WHAT IS REQUIRED: Go through the lines below. Copy those with "from".

RECORDED DATA:
+++

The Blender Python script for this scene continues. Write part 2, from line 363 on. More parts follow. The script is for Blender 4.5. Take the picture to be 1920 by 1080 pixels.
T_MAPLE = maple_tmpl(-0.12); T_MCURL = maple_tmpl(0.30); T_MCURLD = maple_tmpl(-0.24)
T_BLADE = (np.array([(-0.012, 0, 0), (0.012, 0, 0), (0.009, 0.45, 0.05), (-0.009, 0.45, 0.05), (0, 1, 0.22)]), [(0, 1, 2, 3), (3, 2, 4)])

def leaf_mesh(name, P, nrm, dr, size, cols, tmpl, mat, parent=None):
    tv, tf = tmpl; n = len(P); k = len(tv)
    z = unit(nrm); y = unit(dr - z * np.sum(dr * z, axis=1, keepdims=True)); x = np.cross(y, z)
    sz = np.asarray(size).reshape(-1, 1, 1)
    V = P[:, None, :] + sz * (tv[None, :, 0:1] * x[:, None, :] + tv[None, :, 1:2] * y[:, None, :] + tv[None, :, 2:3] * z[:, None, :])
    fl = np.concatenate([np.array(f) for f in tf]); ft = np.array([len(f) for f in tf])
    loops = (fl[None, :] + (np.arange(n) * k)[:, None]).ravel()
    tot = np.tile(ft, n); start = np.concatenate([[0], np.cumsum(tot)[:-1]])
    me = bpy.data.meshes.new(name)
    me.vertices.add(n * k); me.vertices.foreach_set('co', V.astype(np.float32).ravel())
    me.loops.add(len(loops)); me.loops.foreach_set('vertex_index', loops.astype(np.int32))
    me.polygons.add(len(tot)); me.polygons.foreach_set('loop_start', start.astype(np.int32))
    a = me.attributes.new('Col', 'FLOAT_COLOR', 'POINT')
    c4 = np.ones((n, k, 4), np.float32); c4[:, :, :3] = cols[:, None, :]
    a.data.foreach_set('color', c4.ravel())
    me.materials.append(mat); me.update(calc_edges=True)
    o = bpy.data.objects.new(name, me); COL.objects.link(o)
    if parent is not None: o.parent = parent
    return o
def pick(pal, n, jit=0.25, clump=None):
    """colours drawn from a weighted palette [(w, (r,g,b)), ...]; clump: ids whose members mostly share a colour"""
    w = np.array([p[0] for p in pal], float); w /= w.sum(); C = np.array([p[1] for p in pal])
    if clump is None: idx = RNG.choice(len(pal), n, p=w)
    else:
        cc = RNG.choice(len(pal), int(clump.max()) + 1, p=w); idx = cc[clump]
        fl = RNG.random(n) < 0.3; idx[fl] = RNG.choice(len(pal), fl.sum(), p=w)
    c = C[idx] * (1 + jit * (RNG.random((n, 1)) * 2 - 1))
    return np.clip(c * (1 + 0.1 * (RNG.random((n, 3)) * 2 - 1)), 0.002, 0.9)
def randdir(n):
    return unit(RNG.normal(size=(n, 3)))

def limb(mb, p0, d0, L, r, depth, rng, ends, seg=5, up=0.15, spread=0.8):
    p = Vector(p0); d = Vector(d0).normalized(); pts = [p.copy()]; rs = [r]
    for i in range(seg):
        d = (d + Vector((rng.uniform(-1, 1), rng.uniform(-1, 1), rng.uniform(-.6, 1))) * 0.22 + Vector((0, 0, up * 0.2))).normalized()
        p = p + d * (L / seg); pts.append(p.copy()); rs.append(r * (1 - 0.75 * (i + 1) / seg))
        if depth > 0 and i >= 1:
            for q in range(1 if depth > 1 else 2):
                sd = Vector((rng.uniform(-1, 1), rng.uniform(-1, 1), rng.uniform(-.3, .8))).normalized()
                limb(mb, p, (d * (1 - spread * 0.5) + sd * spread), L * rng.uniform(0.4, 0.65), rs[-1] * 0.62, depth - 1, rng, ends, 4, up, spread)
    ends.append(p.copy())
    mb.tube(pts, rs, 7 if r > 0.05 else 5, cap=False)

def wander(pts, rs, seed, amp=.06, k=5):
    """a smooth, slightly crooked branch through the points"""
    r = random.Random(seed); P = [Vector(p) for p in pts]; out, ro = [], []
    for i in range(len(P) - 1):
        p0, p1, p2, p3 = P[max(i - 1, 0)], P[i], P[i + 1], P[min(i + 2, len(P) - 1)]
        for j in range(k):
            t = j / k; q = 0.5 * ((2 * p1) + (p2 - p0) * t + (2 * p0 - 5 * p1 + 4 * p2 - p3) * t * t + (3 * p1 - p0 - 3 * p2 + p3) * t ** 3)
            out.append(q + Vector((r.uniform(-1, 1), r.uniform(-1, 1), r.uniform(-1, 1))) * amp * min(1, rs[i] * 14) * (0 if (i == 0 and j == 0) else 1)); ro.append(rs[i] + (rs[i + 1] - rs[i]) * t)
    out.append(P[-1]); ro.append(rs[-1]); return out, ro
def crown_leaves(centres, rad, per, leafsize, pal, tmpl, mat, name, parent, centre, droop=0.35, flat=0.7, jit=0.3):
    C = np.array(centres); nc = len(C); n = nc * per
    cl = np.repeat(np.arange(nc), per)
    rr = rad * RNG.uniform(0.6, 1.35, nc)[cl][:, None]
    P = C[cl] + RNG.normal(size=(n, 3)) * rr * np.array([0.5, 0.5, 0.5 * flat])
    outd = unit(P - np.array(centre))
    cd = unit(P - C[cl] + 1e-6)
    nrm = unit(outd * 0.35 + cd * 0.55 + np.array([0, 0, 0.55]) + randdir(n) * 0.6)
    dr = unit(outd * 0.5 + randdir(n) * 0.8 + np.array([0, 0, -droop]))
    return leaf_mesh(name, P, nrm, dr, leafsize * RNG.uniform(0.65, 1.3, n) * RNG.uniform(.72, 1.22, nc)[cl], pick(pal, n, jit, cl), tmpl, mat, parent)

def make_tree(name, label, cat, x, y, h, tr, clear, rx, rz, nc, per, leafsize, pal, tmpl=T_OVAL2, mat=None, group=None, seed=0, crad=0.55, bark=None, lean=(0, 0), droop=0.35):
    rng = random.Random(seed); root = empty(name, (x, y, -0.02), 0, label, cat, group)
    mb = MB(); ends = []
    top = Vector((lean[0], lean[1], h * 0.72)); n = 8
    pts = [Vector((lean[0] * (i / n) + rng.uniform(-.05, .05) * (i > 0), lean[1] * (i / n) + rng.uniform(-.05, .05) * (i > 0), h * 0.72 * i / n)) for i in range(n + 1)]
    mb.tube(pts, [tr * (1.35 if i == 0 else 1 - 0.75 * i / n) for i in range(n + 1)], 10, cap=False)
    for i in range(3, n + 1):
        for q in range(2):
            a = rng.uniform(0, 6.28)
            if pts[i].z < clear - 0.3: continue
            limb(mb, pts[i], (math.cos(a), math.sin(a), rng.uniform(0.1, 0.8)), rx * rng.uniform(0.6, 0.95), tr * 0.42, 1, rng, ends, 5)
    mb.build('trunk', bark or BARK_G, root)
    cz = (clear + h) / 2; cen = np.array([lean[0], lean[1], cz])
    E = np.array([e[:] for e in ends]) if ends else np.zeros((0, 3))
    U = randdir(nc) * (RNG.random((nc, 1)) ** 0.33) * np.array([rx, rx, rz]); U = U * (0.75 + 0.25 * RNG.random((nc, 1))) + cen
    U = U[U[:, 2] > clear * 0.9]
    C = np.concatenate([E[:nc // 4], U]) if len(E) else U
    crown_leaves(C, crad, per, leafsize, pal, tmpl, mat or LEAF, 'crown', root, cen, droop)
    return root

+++

REPLY TO THE TASK:
The Blender Python script for this scene continues. Write part 2, from line 363 on. More parts follow. The script is for Blender 4.5. Take the picture to be 1920 by 1080 pixels.
    """colours drawn from a weighted palette [(w, (r,g,b)), ...]; clump: ids whose members mostly share a colour"""